[Note: This was the orginal post for my “professional” blog. It attempts to describe why I started a blog. It certainly wasn’t because I’m interesting.]

Or writing is hard, I should say. But “math is hard” is what one of my coworkers told me. I was trying to explain something technical (like how virtual memory works) when her eyes glazed over. I get that a lot. Anyway, she got some terms mixed up and said something like “so should I test the multiflange array for tacheon emissions?” Or something like that; I don’t really pay attention to the QA people. But her response to my laughter was “math is hard.”

Although math has never been all that hard for me, it did remind of what is. Writing. Being a software engineer I’m more used to communicating with computers in written form than humans. That means writing interesting specs or design documents or just communicating with coworkers is pretty difficult for me. Unfortunately submitting instructions via email to someone isn’t like writing a program to run on a computer.
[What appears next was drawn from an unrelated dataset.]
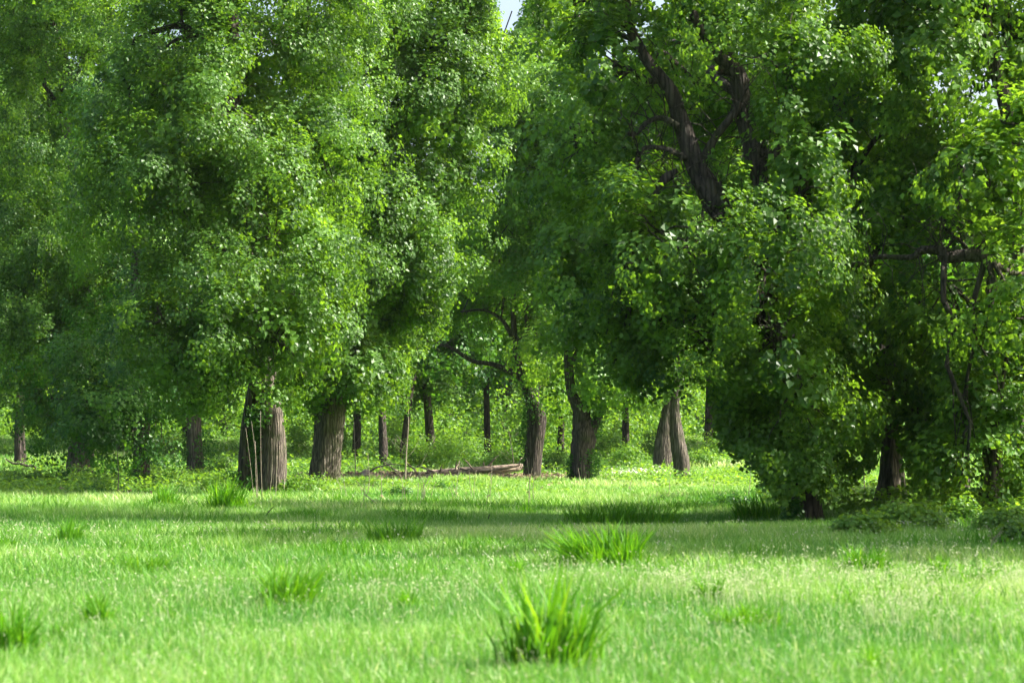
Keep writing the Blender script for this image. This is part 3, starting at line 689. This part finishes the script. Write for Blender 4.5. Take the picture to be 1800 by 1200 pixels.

People don’t listen well and take exception to being called “buggy.”

Recently Joel Spolsky has been writing about the lack of good writing in the software engineering field. He’s asserted that good writing skills are essential to a software engineer’s career, and even compiled a book on what he considers to be good writing. Among his suggestions for engineers wanting to get better is something he calls “practice.” I decided to give that revolutionary idea a chance before Microsoft patents it.

So that’s the point. This is just practice. i.e. This is pre-alpha quality writing not meant to be used in a production environment. Use at your own risk, and keep all appendages inside the cart at all times.